Fig. 48. New Zealand
Throughout the disturbed district there were numerous depressions known as sink-holes, or irregularly shaped pits, varying from ten to thirty yards across, and having a depth of about twenty feet. These were formed by the forcible ejection of large quantities of water mixed with sand.
New Zealand has been subject to earthquake shocks for a long time, the years 1826, 1841, 1843, 1848, and 1855 being especially marked by such visitations. It is a characteristic of the New Zealand earthquakes that they have produced a marked change in the coast line. This was particularly the case with those of 1848 and 1855.
The 23d of January, 1855, an earthquake occurred that was most violent in the narrowest part of Cook's Strait, a body of water separating the two principal islands that constitute New Zealand; or, as they are called, the North Island and the South Island. These shocks were felt at sea by ships 150 miles from the coast. The entire area shaken, including the water, has been estimated at three times the area of the British Isles. In the vicinity of the southern shores of the North Island a tract of land having an area of 4,600 square miles is believed to have been permanently raised from one to nine feet.
The earthquakes in New Zealand are evidently of the tectonic type. During that of 1848 a rent or fissure was formed, which, though but eighteen inches in average width, yet extended for a distance of sixty miles in a direction parallel to one of the mountain chains.
On the 31st of August, 1886, an earthquake of considerable intensity occurred in the United States in the neighborhood of the city of Charleston, South Carolina.

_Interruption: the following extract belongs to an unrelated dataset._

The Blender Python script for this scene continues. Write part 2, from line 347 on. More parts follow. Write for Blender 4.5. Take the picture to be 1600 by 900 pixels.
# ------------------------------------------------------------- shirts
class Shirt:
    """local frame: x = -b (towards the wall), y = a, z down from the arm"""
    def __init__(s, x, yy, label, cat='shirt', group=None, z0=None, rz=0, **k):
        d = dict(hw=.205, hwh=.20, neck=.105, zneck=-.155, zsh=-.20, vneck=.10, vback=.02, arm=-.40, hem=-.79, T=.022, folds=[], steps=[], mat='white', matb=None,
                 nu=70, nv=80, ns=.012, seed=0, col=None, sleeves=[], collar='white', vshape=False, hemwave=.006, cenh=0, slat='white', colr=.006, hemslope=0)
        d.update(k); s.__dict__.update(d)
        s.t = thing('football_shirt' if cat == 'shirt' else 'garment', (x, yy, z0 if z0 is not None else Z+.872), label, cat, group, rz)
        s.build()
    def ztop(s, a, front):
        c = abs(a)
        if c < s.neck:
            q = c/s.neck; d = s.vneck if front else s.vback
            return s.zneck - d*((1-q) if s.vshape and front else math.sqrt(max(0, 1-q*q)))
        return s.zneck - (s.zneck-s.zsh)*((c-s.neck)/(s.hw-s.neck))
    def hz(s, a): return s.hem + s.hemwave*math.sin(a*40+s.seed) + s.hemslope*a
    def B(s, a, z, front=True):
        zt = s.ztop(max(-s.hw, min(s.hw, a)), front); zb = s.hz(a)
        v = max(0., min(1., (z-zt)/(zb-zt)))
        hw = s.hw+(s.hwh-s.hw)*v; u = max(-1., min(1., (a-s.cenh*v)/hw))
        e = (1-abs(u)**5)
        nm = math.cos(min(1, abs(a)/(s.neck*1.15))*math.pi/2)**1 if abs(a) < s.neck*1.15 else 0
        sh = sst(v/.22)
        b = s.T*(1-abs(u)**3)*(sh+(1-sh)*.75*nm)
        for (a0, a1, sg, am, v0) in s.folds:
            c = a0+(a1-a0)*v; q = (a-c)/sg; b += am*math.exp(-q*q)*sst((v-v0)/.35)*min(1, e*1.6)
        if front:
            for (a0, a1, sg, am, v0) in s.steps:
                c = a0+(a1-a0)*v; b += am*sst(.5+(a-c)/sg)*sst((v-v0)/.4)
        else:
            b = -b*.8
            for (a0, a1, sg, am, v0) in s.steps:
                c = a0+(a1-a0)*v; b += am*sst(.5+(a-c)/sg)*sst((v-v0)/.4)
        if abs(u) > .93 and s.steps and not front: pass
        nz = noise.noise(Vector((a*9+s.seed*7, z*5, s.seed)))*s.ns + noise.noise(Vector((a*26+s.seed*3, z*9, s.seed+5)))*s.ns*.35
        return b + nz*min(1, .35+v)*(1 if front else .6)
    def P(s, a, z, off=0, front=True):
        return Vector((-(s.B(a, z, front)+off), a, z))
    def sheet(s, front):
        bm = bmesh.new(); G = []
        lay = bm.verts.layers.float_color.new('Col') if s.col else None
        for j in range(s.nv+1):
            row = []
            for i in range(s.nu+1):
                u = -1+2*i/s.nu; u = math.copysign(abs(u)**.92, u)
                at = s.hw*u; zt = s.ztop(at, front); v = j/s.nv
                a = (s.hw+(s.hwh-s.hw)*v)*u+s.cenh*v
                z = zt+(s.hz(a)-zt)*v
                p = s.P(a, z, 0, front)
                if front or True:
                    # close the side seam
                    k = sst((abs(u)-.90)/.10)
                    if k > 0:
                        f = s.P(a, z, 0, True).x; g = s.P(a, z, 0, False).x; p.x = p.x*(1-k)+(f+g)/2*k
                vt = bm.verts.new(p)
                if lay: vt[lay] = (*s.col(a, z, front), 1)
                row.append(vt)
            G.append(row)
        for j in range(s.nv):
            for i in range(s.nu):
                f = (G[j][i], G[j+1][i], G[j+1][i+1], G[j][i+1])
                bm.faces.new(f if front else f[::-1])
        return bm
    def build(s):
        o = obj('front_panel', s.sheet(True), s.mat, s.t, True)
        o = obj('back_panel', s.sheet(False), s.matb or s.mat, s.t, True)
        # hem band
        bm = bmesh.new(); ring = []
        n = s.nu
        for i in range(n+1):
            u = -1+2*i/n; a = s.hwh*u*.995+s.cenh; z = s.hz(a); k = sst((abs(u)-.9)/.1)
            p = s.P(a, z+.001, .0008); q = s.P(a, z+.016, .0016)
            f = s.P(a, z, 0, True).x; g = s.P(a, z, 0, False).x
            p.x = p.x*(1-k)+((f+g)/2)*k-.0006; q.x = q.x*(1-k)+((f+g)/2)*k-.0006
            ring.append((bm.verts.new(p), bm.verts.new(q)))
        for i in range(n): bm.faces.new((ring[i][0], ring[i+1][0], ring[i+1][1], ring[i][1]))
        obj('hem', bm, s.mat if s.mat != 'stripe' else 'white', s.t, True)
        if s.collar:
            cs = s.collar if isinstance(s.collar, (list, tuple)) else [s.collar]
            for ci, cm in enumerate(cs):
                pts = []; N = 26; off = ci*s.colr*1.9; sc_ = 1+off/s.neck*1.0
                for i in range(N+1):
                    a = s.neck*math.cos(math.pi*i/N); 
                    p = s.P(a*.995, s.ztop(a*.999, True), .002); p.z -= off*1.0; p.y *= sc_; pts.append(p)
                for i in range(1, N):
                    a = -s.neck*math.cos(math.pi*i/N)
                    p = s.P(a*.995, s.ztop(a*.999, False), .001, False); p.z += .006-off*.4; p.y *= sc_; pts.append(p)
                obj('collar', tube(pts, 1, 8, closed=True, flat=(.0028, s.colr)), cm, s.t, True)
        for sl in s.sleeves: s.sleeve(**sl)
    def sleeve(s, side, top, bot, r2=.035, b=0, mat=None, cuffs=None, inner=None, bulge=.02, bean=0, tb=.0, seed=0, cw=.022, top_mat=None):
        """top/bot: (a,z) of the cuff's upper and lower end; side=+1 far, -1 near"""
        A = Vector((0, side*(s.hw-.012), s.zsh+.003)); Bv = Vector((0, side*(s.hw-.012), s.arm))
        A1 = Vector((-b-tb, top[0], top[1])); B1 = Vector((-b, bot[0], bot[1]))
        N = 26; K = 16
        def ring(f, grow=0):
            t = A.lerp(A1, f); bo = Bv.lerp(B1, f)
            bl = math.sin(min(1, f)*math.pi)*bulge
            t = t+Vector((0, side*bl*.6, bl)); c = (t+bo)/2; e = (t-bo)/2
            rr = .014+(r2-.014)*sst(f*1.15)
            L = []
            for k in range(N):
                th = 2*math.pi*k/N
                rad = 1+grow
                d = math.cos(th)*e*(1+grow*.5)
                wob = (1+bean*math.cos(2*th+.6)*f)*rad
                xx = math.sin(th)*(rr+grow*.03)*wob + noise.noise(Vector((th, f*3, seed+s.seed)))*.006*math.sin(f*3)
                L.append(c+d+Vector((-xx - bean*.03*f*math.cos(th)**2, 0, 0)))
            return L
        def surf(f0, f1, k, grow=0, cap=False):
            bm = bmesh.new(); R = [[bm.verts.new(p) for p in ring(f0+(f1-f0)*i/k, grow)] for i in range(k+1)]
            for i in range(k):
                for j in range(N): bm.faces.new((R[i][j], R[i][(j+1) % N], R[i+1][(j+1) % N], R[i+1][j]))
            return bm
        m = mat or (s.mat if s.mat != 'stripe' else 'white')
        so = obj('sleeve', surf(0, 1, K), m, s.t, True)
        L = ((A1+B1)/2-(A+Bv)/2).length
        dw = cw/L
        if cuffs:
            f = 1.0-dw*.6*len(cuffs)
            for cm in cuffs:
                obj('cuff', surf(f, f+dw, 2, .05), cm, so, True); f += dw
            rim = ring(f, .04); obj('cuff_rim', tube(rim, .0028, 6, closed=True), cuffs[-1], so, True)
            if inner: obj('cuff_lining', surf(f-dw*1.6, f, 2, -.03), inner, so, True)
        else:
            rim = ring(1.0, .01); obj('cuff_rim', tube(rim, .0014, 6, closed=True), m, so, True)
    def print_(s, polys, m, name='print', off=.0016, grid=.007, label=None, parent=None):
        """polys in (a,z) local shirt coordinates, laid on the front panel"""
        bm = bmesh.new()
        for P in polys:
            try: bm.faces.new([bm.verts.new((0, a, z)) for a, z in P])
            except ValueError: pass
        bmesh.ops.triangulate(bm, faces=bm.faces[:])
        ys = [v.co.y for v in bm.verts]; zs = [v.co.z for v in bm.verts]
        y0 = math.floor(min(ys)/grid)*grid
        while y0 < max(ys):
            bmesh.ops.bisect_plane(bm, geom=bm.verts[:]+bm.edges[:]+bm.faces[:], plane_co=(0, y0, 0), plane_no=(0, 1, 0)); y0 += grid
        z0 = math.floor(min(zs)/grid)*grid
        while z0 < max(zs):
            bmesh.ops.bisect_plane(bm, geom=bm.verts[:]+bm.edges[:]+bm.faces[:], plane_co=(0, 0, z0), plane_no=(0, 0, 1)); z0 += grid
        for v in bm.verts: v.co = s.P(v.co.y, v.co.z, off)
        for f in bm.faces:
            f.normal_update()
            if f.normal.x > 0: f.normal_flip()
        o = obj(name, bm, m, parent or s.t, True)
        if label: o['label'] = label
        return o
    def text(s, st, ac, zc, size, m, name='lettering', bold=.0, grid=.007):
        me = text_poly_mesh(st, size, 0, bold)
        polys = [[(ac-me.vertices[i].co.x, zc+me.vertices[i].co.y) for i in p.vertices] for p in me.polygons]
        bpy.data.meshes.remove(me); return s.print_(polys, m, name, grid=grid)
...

The details of this earthquake were carefully studied by Major Dutton of the U. S. A., and published in the Ninth Annual Report of the United States Geological Survey of 1888.
Charleston is situated on a narrow tongue of land between the Ashley and the Cooper Rivers, about seven miles from the Atlantic Ocean. There are in this area numerous creeks connected with the drainage of these rivers. As the city limits extended, the creeks were filled in, forming "made land," all buildings or structures erected on this land being supported by pilings.
It appears that the point at which the earthquakes started was situated sixteen or seventeen miles from Charleston.